In such a world, investors should expect security and sector selections to get repeatedly overwhelmed by macro correlations. Since a growing number of asset classes are now exposed in a material fashion to the belief that central banks will deliver macroeconomic as well as market outcomes, investors have assumed considerable macro-driven correlations across their holdings. Moreover, with seemingly endless liquidity injections, the scaling of such exposure can easily disconnect from the extent to which prices deviate from fundamentals.

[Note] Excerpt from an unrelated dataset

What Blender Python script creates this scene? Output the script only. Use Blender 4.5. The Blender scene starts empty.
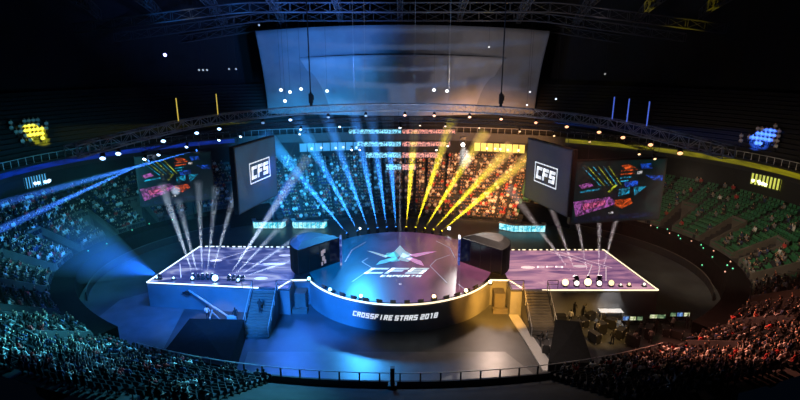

The topic of prices deviating from fundamentals is not new. How much of that deviation between price and fundamentals is a result of investor behavior, central bank policy, or any number of other factors is up for debate. While there may be a lot of truth to what El-Erian says about the impact of central bank’s policies, it becomes very difficult for an investor to know what actions to take based on those arguments. What is the correct measure of fundamental value? If a client places trades based on the expectation that the market will eventually reflect fundamental value, how long should they expect to wait? Days? Months? Years? Decades? Just how far can prices deviate from fundamental value?
Our approach to investing doesn’t get caught up in normative debates. Rather, all of our trend-following models focus on one core piece of information that reflects supply and demand- and that is price. Anything that can possibly affect the price – fundamentally, politically, psychologically, or otherwise – is actually reflected in the price. Furthermore, relative strength has the advantage of being able to rank trends by their strength.
We are likely to be debating the merits of current central bank policy for many years to come. In time, conclusions will be able to be drawn about their wisdom. However, relative strength offers pragmatists a robust and adaptive strategy to employ today.